En second lieu, la cour rappelle que la contrainte dont dispose l’ONSS est un acte d’exécution, qui est précisément interdit pas la loi du 31 janvier 2009 tant au cours du sursis que durant la mise en œuvre du plan homologué. Le recours à la contrainte ne pourrait intervenir qu’après une éventuelle révocation du plan, exposant, ainsi, l’ONSS au risque de prescription.

La cour constate ensuite que, bien sûr, l’introduction de la procédure est une cause d’interruption de la prescription de la créance (la cour rappelant que le délai de trois ans en application de l’article 42, alinéa 1er, de la loi du 27 juin 1969) et, enfin, qu’il n’existe au dossier aucun élément permettant de dire que la prescription aurait déjà été interrompue.

La cour réserve encore quelques développements quant à l’objectif de la loi, qui est de tendre vers un redressement de l’économie via la continuité des entreprises, objectif à considérer au regard du souci des institutions publiques de récupérer leurs créances, qui vont permettre le financement de la protection sociale.
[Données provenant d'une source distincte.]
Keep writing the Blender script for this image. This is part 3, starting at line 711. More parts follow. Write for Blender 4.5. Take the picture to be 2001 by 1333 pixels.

Il y a ici deux intérêts fondamentaux plus complémentaires que divergents selon la cour et il faut éviter de les opposer.

Elle va en conséquence considérer que l’appel est fondé, la demande de l’ONSS tendant à obtenir un titre judiciaire contenant sa créance devant être acceptée, la créance étant actuellement non exigible et ne pouvant être exécutée qu’ultérieurement, en cas de révocation.

Intérêt de la décision

La cour du travail rappelle ici que, si les créanciers sursitaires sont bloqués, en cas de réorganisation judiciaire, en ce qui concerne l’exécution de leur créance, rien ne peut les empêcher de solliciter un titre, actant le montant de leur créance, permettant ainsi de faire échec à une éventuelle prescription. La cour rappelle également que ce n’est qu’après révocation du plan homologué que les voies d’exécution pourront être poursuivies.